---------- PROVIDED MATERIAL ----------
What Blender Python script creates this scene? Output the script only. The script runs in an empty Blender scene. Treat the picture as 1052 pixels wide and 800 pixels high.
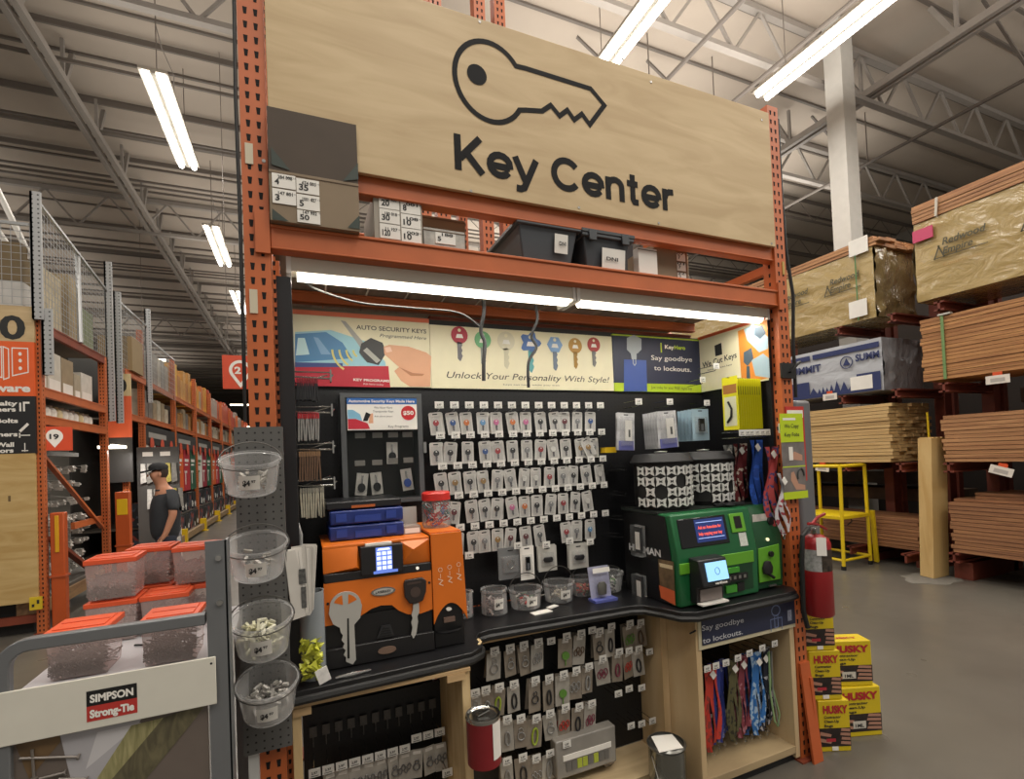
import bpy, math, random
from mathutils import Vector, Matrix
PI = math.pi
random.seed(7)
# ---------------------------------------------------------------- camera
CY, SY = math.cos(.404), math.sin(.404); CP, SP = math.cos(.021), math.sin(.021); CR, SR = math.cos(-.042), math.sin(-.042)
FWD = Vector((SY*CP, CY*CP, SP)); RT0 = Vector((CY, -SY, 0)); UP0 = RT0.cross(FWD)
RT = RT0*CR + UP0*SR; UP = -RT0*SR + UP0*CR
CAM = Vector((.151, -1.847, 1.646)); FPX, PX0, PY0 = 509.73, 526.0, 458.1
cd = bpy.data.cameras.new('camera'); cam = bpy.data.objects.new('camera', cd); bpy.context.scene.collection.objects.link(cam)
cam.matrix_world = Matrix(((RT.x, UP.x, -FWD.x, CAM.x), (RT.y, UP.y, -FWD.y, CAM.y), (RT.z, UP.z, -FWD.z, CAM.z), (0, 0, 0, 1)))
cd.sensor_fit = 'HORIZONTAL'; cd.sensor_width = 36; cd.lens = FPX/1052*36; cd.shift_y = (PY0-400)/1052
cd.clip_start = .05; cd.clip_end = 200
bpy.context.scene.camera = cam
sc = bpy.context.scene
sc.view_settings.view_transform = 'Standard'; sc.view_settings.look = 'None'; sc.view_settings.gamma = 1
sc.view_settings.use_curve_mapping = False; sc.view_settings.exposure = 0.0
# ---------------------------------------------------------------- light
w = bpy.data.worlds.new('world'); sc.world = w; w.use_nodes = True
w.node_tree.nodes['Background'].inputs[0].default_value = (1.0, .93, .84, 1); w.node_tree.nodes['Background'].inputs[1].default_value = .35
def area(name, loc, sx, sy, power, col=(1, .95, .87), rot=(0, 0, 0)):
    l = bpy.data.lights.new(name, 'AREA'); l.shape = 'RECTANGLE'; l.size = sx; l.size_y = sy; l.energy = power; l.color = col
    o = bpy.data.objects.new(name, l); sc.collection.objects.link(o); o.location = loc; o.rotation_euler = rot
    return o
HALL = [(-1.6, 1.5), (-1.6, 7.65), (-1.6, 12.6), (-1.6, 17.3), (-1.6, 22.2), (-1.6, 27), (-1.6, 34), (-1.6, 42), (-8, -3), (-8, 2.6), (-8, 7.6), (-8, 12.6), (-1.6, -4), (1.6, -5), (1.6, -1.5), (1.4, 2.6), (4.5, -4), (4.5, 2.6), (4.5, 7.6), (4.5, 12.6), (4.5, 20), (7.2, -5), (7.2, -1), (7.2, 2.6), (7.2, 7.6), (7.2, 14), (11.5, -5), (11.5, -1), (11.5, 7.6), (14, -1), (14, 17), (-8, 17.5), (-8, 23), (-8, 29), (-8, 36), (4.5, 28), (4.5, 38)]  # visible strip lights plus unseen lights without fixtures, added to brighten the hall
for i, (x, y) in enumerate(HALL): area('hall_lamp_and_fill', (x, y, 7.2), .3, 2.4, 100); area('ceiling_fill_light', (x, y, 7.42), 2.6, 4.4, 42 if x < 1 else 105, rot=(PI, 0, 0))  # wide upward panels are added fill for the ceiling, weaker on the left
for x0, x1 in ((.14, 1.29), (1.33, 2.46)): area('shelf_strip_light', ((x0+x1)/2, .11, 2.318), x1-x0, .05, 10, (1, .95, .85))

# ---------------------------------------------------------------- helpers
def ray(u, v): return RT*((u-PX0)/FPX) + UP*(-(v-PY0)/FPX) + FWD
def at(u, v, ax, val):
    i = 'XYZ'.index(ax); d = ray(u, v); return CAM + d*((val-CAM[i])/d[i])
def mk(name):
    m = bpy.data.materials.new(name); m.use_nodes = True; return m, m.node_tree.nodes, m.node_tree.links, m.node_tree.nodes['Principled BSDF']
def srgb(h):
    if isinstance(h, str):
        h = h.lstrip('#'); c = [int(h[i:i+2], 16)/255 for i in (0, 2, 4)]
    else: c = h
    return tuple(x/12.92 if x <= .04045 else ((x+.055)/1.055)**2.4 for x in c) + (1,)
MC = {}
def flat(col, rough=.5, metal=0, emit=0, spec=.5, vary=.0, vscale=8, alpha=1):
    k = (col, rough, metal, emit, spec, vary, vscale, alpha)
    if k in MC: return MC[k]
    m, N, L, b = mk('paint_'+str(col).strip('#'))
    c = srgb(col); b.inputs['Base Color'].default_value = c; b.inputs['Roughness'].default_value = rough; b.inputs['Metallic'].default_value = metal
    b.inputs['Specular IOR Level'].default_value = spec
    if emit: b.inputs['Emission Color'].default_value = c; b.inputs['Emission Strength'].default_value = emit
    tc = N.new('ShaderNodeTexCoord'); n = N.new('ShaderNodeTexNoise'); n.inputs['Scale'].default_value = vscale; n.inputs['Detail'].default_value = 4
    L.new(tc.outputs['Object'], n.inputs['Vector'])
    r = N.new('ShaderNodeMapRange'); r.inputs[1].default_value = .3; r.inputs[2].default_value = .7
    v = max(vary, .05); r.inputs[3].default_value = 1-v; r.inputs[4].default_value = 1+v*.6
    L.new(n.outputs[0], r.inputs[0])
    mx = N.new('ShaderNodeMix'); mx.data_type = 'RGBA'; mx.blend_type = 'MULTIPLY'; mx.inputs[0].default_value = 1
    mx.inputs[6].default_value = c; L.new(r.outputs[0], mx.inputs[7])
    if not emit: L.new(mx.outputs[2], b.inputs['Base Color'])
    if alpha < 1: b.inputs['Alpha'].default_value = alpha
    MC[k] = m; return m
def wood(c1, c2, scale=(1, 1, 1), rough=.6, dist=1.5, ws=3.0, knots=0):
    k = ('w', c1, c2, scale, rough, dist, ws)
    if k in MC: return MC[k]
    m, N, L, b = mk('wood'); tc = N.new('ShaderNodeTexCoord'); mp = N.new('ShaderNodeMapping'); mp.inputs['Scale'].default_value = scale
    L.new(tc.outputs['Object'], mp.inputs[0])
    n = N.new('ShaderNodeTexNoise'); n.inputs['Scale'].default_value = ws; n.inputs['Detail'].default_value = 6; n.inputs['Distortion'].default_value = dist
    L.new(mp.outputs[0], n.inputs['Vector'])
    cr = N.new('ShaderNodeValToRGB'); cr.color_ramp.elements[0].position = .35; cr.color_ramp.elements[1].position = .68
    cr.color_ramp.elements[0].color = srgb(c1); cr.color_ramp.elements[1].color = srgb(c2)
    L.new(n.outputs[0], cr.inputs[0]); L.new(cr.outputs[0], b.inputs['Base Color']); b.inputs['Roughness'].default_value = rough
    MC[k] = m; return m
def clear(col=(.9, .9, .9), a=.25, rough=.08):
    col = tuple(x*.6 for x in col)
    k = ('c', col, a, rough)
    if k in MC: return MC[k]
    m, N, L, b = mk('clear_plastic'); b.inputs['Base Color'].default_value = (*col, 1); b.inputs['Roughness'].default_value = rough; b.inputs['Alpha'].default_value = a
    fr = N.new('ShaderNodeFresnel'); fr.inputs[0].default_value = 1.45; mr = N.new('ShaderNodeMapRange'); mr.inputs[3].default_value = a; mr.inputs[4].default_value = min(1, a+.35)
    L.new(fr.outputs[0], mr.inputs[0]); L.new(mr.outputs[0], b.inputs['Alpha'])
    MC[k] = m; return m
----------
TASK DESCRIPTION ->
Give the material again exactly as it is, but keep the pictures out.

SOLVED PROBLEM ->
What Blender Python script creates this scene? Output the script only. The script runs in an empty Blender scene. Treat the picture as 1052 pixels wide and 800 pixels high.
import bpy, math, random
from mathutils import Vector, Matrix
PI = math.pi
random.seed(7)
# ---------------------------------------------------------------- camera
CY, SY = math.cos(.404), math.sin(.404); CP, SP = math.cos(.021), math.sin(.021); CR, SR = math.cos(-.042), math.sin(-.042)
FWD = Vector((SY*CP, CY*CP, SP)); RT0 = Vector((CY, -SY, 0)); UP0 = RT0.cross(FWD)
RT = RT0*CR + UP0*SR; UP = -RT0*SR + UP0*CR
CAM = Vector((.151, -1.847, 1.646)); FPX, PX0, PY0 = 509.73, 526.0, 458.1
cd = bpy.data.cameras.new('camera'); cam = bpy.data.objects.new('camera', cd); bpy.context.scene.collection.objects.link(cam)
cam.matrix_world = Matrix(((RT.x, UP.x, -FWD.x, CAM.x), (RT.y, UP.y, -FWD.y, CAM.y), (RT.z, UP.z, -FWD.z, CAM.z), (0, 0, 0, 1)))
cd.sensor_fit = 'HORIZONTAL'; cd.sensor_width = 36; cd.lens = FPX/1052*36; cd.shift_y = (PY0-400)/1052
cd.clip_start = .05; cd.clip_end = 200
bpy.context.scene.camera = cam
sc = bpy.context.scene
sc.view_settings.view_transform = 'Standard'; sc.view_settings.look = 'None'; sc.view_settings.gamma = 1
sc.view_settings.use_curve_mapping = False; sc.view_settings.exposure = 0.0
# ---------------------------------------------------------------- light
w = bpy.data.worlds.new('world'); sc.world = w; w.use_nodes = True
w.node_tree.nodes['Background'].inputs[0].default_value = (1.0, .93, .84, 1); w.node_tree.nodes['Background'].inputs[1].default_value = .35
def area(name, loc, sx, sy, power, col=(1, .95, .87), rot=(0, 0, 0)):
    l = bpy.data.lights.new(name, 'AREA'); l.shape = 'RECTANGLE'; l.size = sx; l.size_y = sy; l.energy = power; l.color = col
    o = bpy.data.objects.new(name, l); sc.collection.objects.link(o); o.location = loc; o.rotation_euler = rot
    return o
HALL = [(-1.6, 1.5), (-1.6, 7.65), (-1.6, 12.6), (-1.6, 17.3), (-1.6, 22.2), (-1.6, 27), (-1.6, 34), (-1.6, 42), (-8, -3), (-8, 2.6), (-8, 7.6), (-8, 12.6), (-1.6, -4), (1.6, -5), (1.6, -1.5), (1.4, 2.6), (4.5, -4), (4.5, 2.6), (4.5, 7.6), (4.5, 12.6), (4.5, 20), (7.2, -5), (7.2, -1), (7.2, 2.6), (7.2, 7.6), (7.2, 14), (11.5, -5), (11.5, -1), (11.5, 7.6), (14, -1), (14, 17), (-8, 17.5), (-8, 23), (-8, 29), (-8, 36), (4.5, 28), (4.5, 38)]  # visible strip lights plus unseen lights without fixtures, added to brighten the hall
for i, (x, y) in enumerate(HALL): area('hall_lamp_and_fill', (x, y, 7.2), .3, 2.4, 100); area('ceiling_fill_light', (x, y, 7.42), 2.6, 4.4, 42 if x < 1 else 105, rot=(PI, 0, 0))  # wide upward panels are added fill for the ceiling, weaker on the left
for x0, x1 in ((.14, 1.29), (1.33, 2.46)): area('shelf_strip_light', ((x0+x1)/2, .11, 2.318), x1-x0, .05, 10, (1, .95, .85))

# ---------------------------------------------------------------- helpers
def ray(u, v): return RT*((u-PX0)/FPX) + UP*(-(v-PY0)/FPX) + FWD
def at(u, v, ax, val):
    i = 'XYZ'.index(ax); d = ray(u, v); return CAM + d*((val-CAM[i])/d[i])
def mk(name):
    m = bpy.data.materials.new(name); m.use_nodes = True; return m, m.node_tree.nodes, m.node_tree.links, m.node_tree.nodes['Principled BSDF']
def srgb(h):
    if isinstance(h, str):
        h = h.lstrip('#'); c = [int(h[i:i+2], 16)/255 for i in (0, 2, 4)]
    else: c = h
    return tuple(x/12.92 if x <= .04045 else ((x+.055)/1.055)**2.4 for x in c) + (1,)
MC = {}
def flat(col, rough=.5, metal=0, emit=0, spec=.5, vary=.0, vscale=8, alpha=1):
    k = (col, rough, metal, emit, spec, vary, vscale, alpha)
    if k in MC: return MC[k]
    m, N, L, b = mk('paint_'+str(col).strip('#'))
    c = srgb(col); b.inputs['Base Color'].default_value = c; b.inputs['Roughness'].default_value = rough; b.inputs['Metallic'].default_value = metal
    b.inputs['Specular IOR Level'].default_value = spec
    if emit: b.inputs['Emission Color'].default_value = c; b.inputs['Emission Strength'].default_value = emit
    tc = N.new('ShaderNodeTexCoord'); n = N.new('ShaderNodeTexNoise'); n.inputs['Scale'].default_value = vscale; n.inputs['Detail'].default_value = 4
    L.new(tc.outputs['Object'], n.inputs['Vector'])
    r = N.new('ShaderNodeMapRange'); r.inputs[1].default_value = .3; r.inputs[2].default_value = .7
    v = max(vary, .05); r.inputs[3].default_value = 1-v; r.inputs[4].default_value = 1+v*.6
    L.new(n.outputs[0], r.inputs[0])
    mx = N.new('ShaderNodeMix'); mx.data_type = 'RGBA'; mx.blend_type = 'MULTIPLY'; mx.inputs[0].default_value = 1
    mx.inputs[6].default_value = c; L.new(r.outputs[0], mx.inputs[7])
    if not emit: L.new(mx.outputs[2], b.inputs['Base Color'])
    if alpha < 1: b.inputs['Alpha'].default_value = alpha
    MC[k] = m; return m
def wood(c1, c2, scale=(1, 1, 1), rough=.6, dist=1.5, ws=3.0, knots=0):
    k = ('w', c1, c2, scale, rough, dist, ws)
    if k in MC: return MC[k]
    m, N, L, b = mk('wood'); tc = N.new('ShaderNodeTexCoord'); mp = N.new('ShaderNodeMapping'); mp.inputs['Scale'].default_value = scale
    L.new(tc.outputs['Object'], mp.inputs[0])
    n = N.new('ShaderNodeTexNoise'); n.inputs['Scale'].default_value = ws; n.inputs['Detail'].default_value = 6; n.inputs['Distortion'].default_value = dist
    L.new(mp.outputs[0], n.inputs['Vector'])
    cr = N.new('ShaderNodeValToRGB'); cr.color_ramp.elements[0].position = .35; cr.color_ramp.elements[1].position = .68
    cr.color_ramp.elements[0].color = srgb(c1); cr.color_ramp.elements[1].color = srgb(c2)
    L.new(n.outputs[0], cr.inputs[0]); L.new(cr.outputs[0], b.inputs['Base Color']); b.inputs['Roughness'].default_value = rough
    MC[k] = m; return m
def clear(col=(.9, .9, .9), a=.25, rough=.08):
    col = tuple(x*.6 for x in col)
    k = ('c', col, a, rough)
    if k in MC: return MC[k]
    m, N, L, b = mk('clear_plastic'); b.inputs['Base Color'].default_value = (*col, 1); b.inputs['Roughness'].default_value = rough; b.inputs['Alpha'].default_value = a
    fr = N.new('ShaderNodeFresnel'); fr.inputs[0].default_value = 1.45; mr = N.new('ShaderNodeMapRange'); mr.inputs[3].default_value = a; mr.inputs[4].default_value = min(1, a+.35)
    L.new(fr.outputs[0], mr.inputs[0]); L.new(mr.outputs[0], b.inputs['Alpha'])
    MC[k] = m; return m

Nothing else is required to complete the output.